China's Five-hundred-meter Aperture Spherical Radio Telescope (FAST) under maintenance in southwest China's Guizhou Province. Photo by Xinhua.

Chinese scientists have found the first evidence of three-dimensional (3D) spin-velocity alignment in a pulsar with the help of the world's largest radio telescope, informed The Xinhua News Agency.

Based on observations of China's Five-hundred-meter Aperture Spherical radio Telescope (FAST), a research team led by the National Astronomical Observatories (NAOC) under the Chinese Academy of Sciences studied the supernova remnant (SNR) S147.

The discovery, published in the latest issue of the journal Nature Astronomy, sheds light on unraveling the mystery involving the origin of pulsar spins and marks the beginning of in-depth pulsar research using FAST.

"Pulsars, or fast-spinning neutron stars, originate from the imploded cores of massive dying stars through supernova explosion", – said Yao Jumei, a team member.

For decades, scientists have found observational evidence for spin-velocity alignment in young pulsars. The relationship between pulsars' spin axis and spatial velocity vectors, however, has largely been restricted to a 2D sky plane perpendicular to the line of sight, due to the hardship in constraining radial velocity.

Schematic of the 3D spin axis and velocity vector of PSR J0538+2817 on the surface of a unit sphere. Image provided by the National Astronomical Observatories.
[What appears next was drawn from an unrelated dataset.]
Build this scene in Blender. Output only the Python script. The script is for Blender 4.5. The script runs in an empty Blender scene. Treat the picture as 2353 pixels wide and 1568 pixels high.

Focusing on PSR J0538+2817 in the SNR S147 and through the scintillation technique, the researchers obtained its radial location with respect to the SNR boundary and its radial velocity for the first time.

"We got the 3D velocity by combining the transverse velocity measured before", – said Yao.

The polarization analysis made it possible to determine the direction of the 3D spin axis. The best-fit angle between these two vectors was found to be about 10 degrees, which is the first such measurement in 3D.